HUKUM BERAMAL DENGAN HADIS DAIF (LEMAH)[1]
Syekh DR. Abdulkarim al-Khudhair –hafizhahullahu–
Alih bahasa : Maulana La Eda, Lc., M.A.
Syekh al-Muhaddits al–Faqih Dr. Abdulkarim bin Abdullah al-Khudhair –hafizahullahu ta’ala- (Anggota Haiah Kibar Ulama dan Komite Tetap untuk Riset dan Fatwa KSA periode 1434-1441 H) ditanya:
“Apa hukum berdalil dan beramal dengan hadis daif?”
Beliau menjawab
Segala puji hanya bagi Allah Azza wajalla. Adapun hukum beramal dengan hadis daif maka perlu perincian sebagai berikut :
- Beramal dengan hadis daif dalam masalah akidah hukumnya tidak boleh berdasarkan ijmak (kesepakatan ulama Islam).
- Beramal dengan hadis daif dalam masalah hukum-hukum fikih, jumhur ulama berpendapat tidak membolehkannya.
- Beramal dengannya dalam masalah fadhail (keutamaan amal), tafsir, dan sirah Nabi, jumhur ulama berpendapat bolehnya berdalil dengan hadits daif pada masalah-masalah ini dengan beberapa syarat dan batasan :
– Sisi daif (cacat), hadisnya tidak terlalu lemah.
– Hadis daif tersebut memiliki dasar hukum dalam syariat.
– Ketika beramal dengannya, tidak boleh meyakini bahwa hadis itu berasal dari Nabi shallallahu alaihi wasallam akan tetapi dia hendaknya mengamalkannya hanya sebagai sikap kehati-hatian.
Imam Nawawi dan Mula ‘Ali Qori –rahimahumallah– telah menukilkan tentang ijmaknya para ulama atas bolehnya beramal dengan hadis daif dalam fadhail ‘amal, akan tetapi ini tidak benar karena sebagian para ulama menyelisihi hal tersebut, di antara mereka adalah Abu Hatim, Abu Zur’ah, Ibnu al-Arabi, al-Syaukani, dan al-Albani –rahimahumullah– dan pendapat inilah (tidak bolehnya beramal dengan hadis daif dalam fadhail ‘amal) yang tersirat dari ucapan Syaikh al-Islam Ibnu Taimiyah dan Ibnu Qayyim –rahimahumallah– serta pendapat ini juga telah diisyaratkan oleh Imam Al-Bukhari dan Muslim –rahimahumallah-. Oleh karena itu berdasarkan pendapat ini maka tidak boleh beramal dengan hadis daif dalam semua permasalahan agama tanpa terkecuali, dan boleh disebutkan namun hanya sebagai pelajaran.
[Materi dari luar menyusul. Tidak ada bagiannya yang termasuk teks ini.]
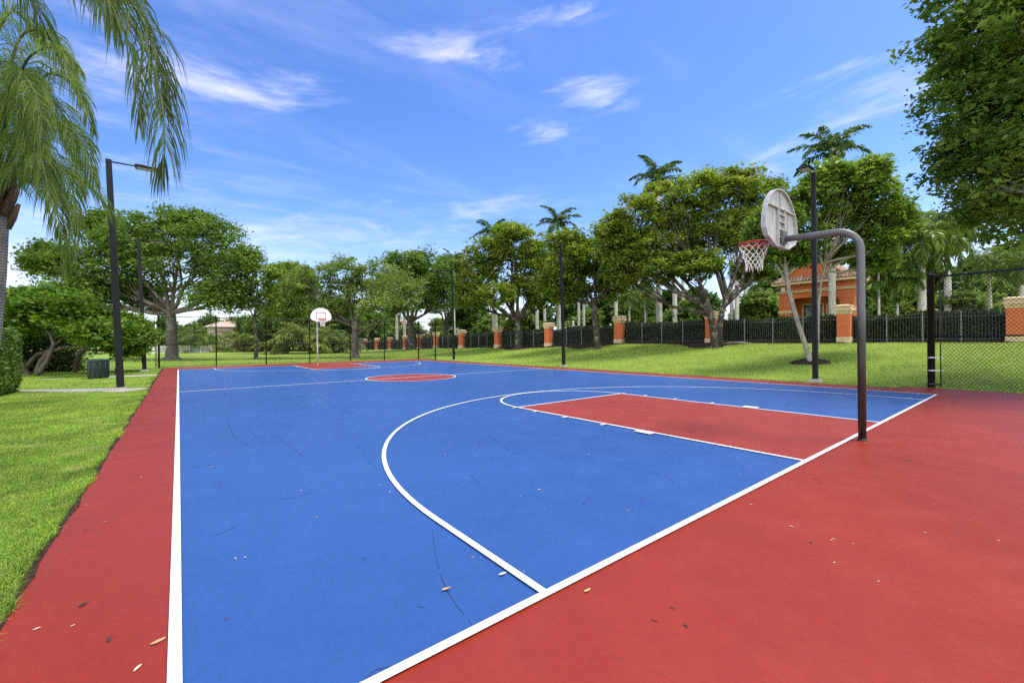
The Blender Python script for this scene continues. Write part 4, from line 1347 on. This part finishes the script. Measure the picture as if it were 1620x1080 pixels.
# ------------------------------------------------------------------ green bin
def green_bin():
    p = ground_hit(156, 599); e = empty('trash_bin', p, 'dark green faceted round bin standing on the lawn by the path', 'bin')
    MB().lathe((0, 0, 0), [(.315, -.01), (.325, .05), (.352, .72), (.352, .77)], 12, smooth=False).build('body', M['bin'], e, bevel=.015)
    MB().lathe((0, 0, .77), [(.368, .0), (.376, .02), (.37, .06), (.33, .085), (.15, .095)], 12, smooth=False).build('lid', M['bin_lid'], e, bevel=.008)
    r = MB()
    for k in range(12):
        a = 2 * math.pi * (k + .5) / 12
        r.tube([(.325 * math.cos(a), .325 * math.sin(a), .02), (.356 * math.cos(a), .356 * math.sin(a), .75)], .014, 6)
    r.build('corner_rib', M['bin'], e)


green_bin()

# ------------------------------------------------------------------ gatehouse
def gatehouse():
    X = 38.0
    def yy(px):
        v = FW + (px - 810) / FPX * RT; t = (X - CAM[0]) / v[0]; return CAM[1] + t * v[1]
    yl, yr = yy(1233), yy(1351)          # yl > yr
    W = yl - yr; cy = (yl + yr) / 2; gz = float(terrain(X, cy))
    base = np.array([X + 2.4, cy, gz])
    e = empty('gatehouse', base, 'orange stucco gatehouse with arched porch and clay tile gable roof', 'building')
    He = 4.55; D = 3.0
    h = W / 2
    # front wall with arch opening, outline in (u=y, v=z)
    ow, ot = .62 * h + .12, 3.45
    arch_ = []
    cr = .55
    for i in range(9):
        a = math.pi / 2 * i / 8; arch_.append((-(ow - cr) - cr * math.cos(a), ot - cr + cr * math.sin(a)))
    for i in range(9):
        a = math.pi / 2 * (1 - i / 8); arch_.append(((ow - cr) + cr * math.cos(a), ot - cr + cr * math.sin(a)))
    w = MB()
    fn = lambda u, v, ww: (X + ww, cy + u, gz + v)
    poly = [(-h, -.3), (-h, He), (h, He), (h, -.3), (ow, -.3)] + list(reversed(arch_)) + [(-ow, -.3)]
    w.prism(poly, 0, .35, fn)
    w.box((X + D - .1, cy, gz + He / 2), (.2, W - .02, He))
    for s in (-1, 1): w.box((X + .352 + (D - .56) / 2, cy + s * (h - .15), gz + He / 2), (D - .56, .28, He - .01))
    w.build('wall', M['orange'], e, off=base, fixn=True)
    # recessed porch wall with windows
    MB().box((X + 1.75, cy, gz + 1.9), (.2, W - .64, 3.8)).build('porch_wall', M['orange'], e, off=base)
    MB().box((X + 1.05, cy, gz + 3.85), (1.2, W - .64, .1)).build('porch_ceiling', M['cream'], e, off=base)
    for c, ww in ((.55, 1.25), (-1.0, 1.1)):
        f = MB()
        f.box((X + 1.60, cy + c, gz + 3.03), (.10, ww + .24, .12)); f.box((X + 1.60, cy + c, gz + 1.37), (.12, ww + .30, .12))
        for s in (-1, 1): f.box((X + 1.60, cy + c + s * (ww / 2 + .06), gz + 2.2), (.10, .12, 1.54))
        f.box((X + 1.60, cy + c, gz + 2.2), (.06, .05, 1.54))
        fo = f.build('window', M['cream'], e, off=base)
        MB().box((X + 1.63, cy + c, gz + 2.2), (.02, ww, 1.53)).build('pane', M['glass'], fo, off=base)
    # string courses
    sc = MB()
    sc.box((X - .05, cy, gz + 3.92), (.12, W + .12, .10)); sc.box((X - .08, cy, gz + 4.01), (.18, W + .2, .06))
    for s in (-1, 1): sc.box((X + .30, cy + s * (h + .04), gz + 3.95), (.58, .10, .12))
    pw = h - ow
    for s in (-1, 1):
        sc.box((X + .17, cy + s * (ow + pw / 2), gz + 2.42), (.50, pw + .14, .16)); sc.box((X + .17, cy + s * (ow + pw / 2), gz + 2.30), (.44, pw + .06, .06))
    sc.build('cornice_band', M['cream'], e, off=base, bevel=.015)
    # front railing posts in the arch (low wall)
    lw = MB(); lw.box((X + .17, cy, gz + .45), (.2, 2 * ow, .9)); lw.build('low_wall', M['orange'], e, off=base)
    # gutter fascia
    ov = .42
    fa = MB(); fa.box((X - ov + .05, cy, gz + He + .04), (.10, W + 2 * ov, .16))
    for s in (-1, 1): fa.box((X + D / 2 - ov / 2 + .05, cy + s * (h + ov - .05), gz + He + .04), (D + ov - .02, .10, .155))
    fa.box((X + D / 2, cy, gz + He + .01), (D + .3, W + .5, .06))
    fa.build('fascia', M['cream'], e, off=base)
    # roof: hipped body plus front gable, clad in individual barrel tiles
    rise = 1.85
    apex = gz + He + .12 + rise
    tm = MB()
    def slope_tiles(A, B, C_, D_, rows, cols):
        """A,B eave ends; D_,C_ ridge ends"""
        A, B, C_, D_ = map(lambda q: np.asarray(q, float), (A, B, C_, D_))
        nrm = np.cross(B - A, D_ - A); nrm /= np.linalg.norm(nrm)
        if nrm[2] < 0: nrm = -nrm
        for r_ in range(rows):
            t0, t1 = r_ / rows, (r_ + 1.12) / rows
            L0, R0 = A + (D_ - A) * t0, B + (C_ - B) * t0; L1, R1 = A + (D_ - A) * min(t1, 1), B + (C_ - B) * min(t1, 1)
            wid = np.linalg.norm(R0 - L0); nc = max(1, int(round(cols * wid / np.linalg.norm(B - A))))
            for c in range(nc):
                s0, s1 = c / nc, (c + 1) / nc; sm = (s0 + s1) / 2
                hgt = .085
                q = []
                for (l, rr, up) in ((L0, R0, .045), (L1, R1, .0)):
                    for s_, b_ in ((s0 + .08 / nc, 0), (s0 + .28 / nc, .75), (sm, 1), (s1 - .28 / nc, .75), (s1 - .08 / nc, 0)):
                        q.append(l + (rr - l) * s_ + nrm * (up + b_ * hgt + random.uniform(0, .012)))
                tm.add(q, [(i, i + 1, i + 6, i + 5) for i in range(4)] + [(4, 3, 2, 1, 0)])
    ex, xb = X - ov, X + D + .1
    zE = gz + He + .12
    ridge_x0, ridge_x1 = X + 1.35, X + 1.75
    yL, yR = cy + h + ov, cy - h - ov
    # hips
    slope_tiles((ex, yL, zE), (xb, yL, zE), (ridge_x1, cy, apex), (ridge_x0, cy, apex), 13, 24)
    slope_tiles((ex, yR, zE), (xb, yR, zE), (ridge_x1, cy, apex), (ridge_x0, cy, apex), 13, 24)
    slope_tiles((ex, yR, zE), (ex, yL, zE), (ridge_x0, cy + .05, apex), (ridge_x0, cy - .05, apex), 13, 24)
    # front gable roof planes
    gh = h * .87; gx = X - .02; ga = zE + .38 + gh * .78
    g0 = zE + .22
    slope_tiles((gx - .18, cy + gh + .12, g0), (ridge_x0, cy + gh + .12, g0), (ridge_x0, cy, ga), (gx - .18, cy, ga), 8, 10)
    slope_tiles((gx - .18, cy - gh - .12, g0), (ridge_x0, cy - gh - .12, g0), (ridge_x0, cy, ga), (gx - .18, cy, ga), 8, 10)
    un = MB()
    un.add([(ex, yL, zE), (ex, yR, zE), (xb, yR, zE), (xb, yL, zE), (ridge_x0, cy, apex), (ridge_x1, cy, apex)], [(0, 1, 4), (1, 2, 5, 4), (2, 3, 5), (3, 0, 4, 5)])
    un.add([(gx - .16, cy + gh + .1, g0 - .01), (ridge_x0, cy + gh + .1, g0 - .01), (ridge_x0, cy, ga - .01), (gx - .16, cy, ga - .01), (gx - .16, cy - gh - .1, g0 - .01), (ridge_x0, cy - gh - .1, g0 - .01)], [(0, 1, 2, 3), (3, 2, 5, 4)])
    rf = tm.build('roof', M['tile'], e, off=base)
    un.build('roof_deck', M['boot'], rf, off=base)
    gb = MB(); gb.prism([(-gh, g0 + .1 - gz), (gh, g0 + .1 - gz), (0, ga - .12 - gz)], 0, .12, lambda u, v, ww: (X - .12 + ww, cy + u, gz + v)); gb.build('gable', M['orange'], e, off=base, fixn=True)
    rk = MB()
    for s in (-1, 1):
        a = np.array([X - .20, cy + s * (gh + .12), g0 - .04]); b = np.array([X - .20, cy, ga - .04])
        rk.tube([a, b], .055, 6)
    rk.build('rake_trim', M['cream'], e, off=base)
    lt = MB(); lt.box((X - .12, cy + h - .35, gz + 4.18), (.2, .22, .26)); lt.box((X - .12, cy + h - .35, gz + 4.34), (.28, .30, .05)); lt.build('wall_lantern', M['white'], e, off=base, bevel=.01)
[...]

Ibnul Qayyim juga mengisyaratkan bahwa hadis daif mungkin bisa dijadikan sebagai dalil untuk menguatkan salah satu dari dua pendapat yang sama-sama kuat. Namun pendapat yang benar adalah bahwa hadis daif tidak boleh diamalkan/dijadikan dalil selama tidak adanya keyakinan akan adanya hadis lain yang menguatkannya sehingga dapat mencapai derajat hadis hasan li ghairihi. Wabillahi al-Taufiq.